8. Walks in the vineyard with Linus.

Carol, Linus (a Golden Doodle) and I are often joined by our good friend Wendy and her Golden Doodle, Bailey, for our five- to nine-mile walks through the vineyards surrounding our home. We traipse past the most famous, certainly the first, vineyard in America, called To Kalon (Greek for highest beauty), named and planted in 1868 by Napa wine pioneer H. W. Crabb and we talk about life while the dogs chase rabbits up and down the rows of vines, exhausting themselves and never bringing anything home other than a good case of exhaustion.
These walks, the fresh air, the Big Sky, are among my most pleasurable moments in Napa Valley. They are joyous, simple, and rejuvenate the spirit the way a two-week trip to Provence might do. But all we have to do is walk out the door to experience this calming, warm and sunny Nirvana.
9. Home-grown, organic heirloom tomatoes.

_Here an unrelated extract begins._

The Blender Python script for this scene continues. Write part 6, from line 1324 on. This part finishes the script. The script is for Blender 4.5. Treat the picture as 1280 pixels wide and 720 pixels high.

From mid-August through mid-December, we harvest five to seven pounds of Carol's organic heirloom tomatoes EVERY DAY. We fenced off a 1,000-square-foot garden where Carol works her magic, making plants produce prodigious amounts of dinner greens. The heirloom tomatoes tower over Carol at 9-feet, providing a rainbow of tasty, colored tomatoes -- purple Cherokees, green-striped tomatoes (which are screamin' green when perfectly ripe), and mottled red-orange tomatoes that are large enough to be used as doorstops, but juicy and tasty on the inside.

10. The porch.
There is something calming, centering, comforting about sitting on a covered porch and watching the world roll by. We sit on ours and watch hummingbirds suck the sweet nectar out of vintage rhododendron blossoms; in the morning, we sip espressos on the porch and watch a flotilla of hot air balloons ascend from Yountville.
A good day starts as a "five-balloon morning," or an "eight-balloon morning," giving some hint of the sweetness of the air and intensity of the blue sky that day. My best day ever was a "13-balloon morning."
To sit on the porch and watch the hot air balloons silently float over head brings the same inner focus as a meditation session at a holy ashram.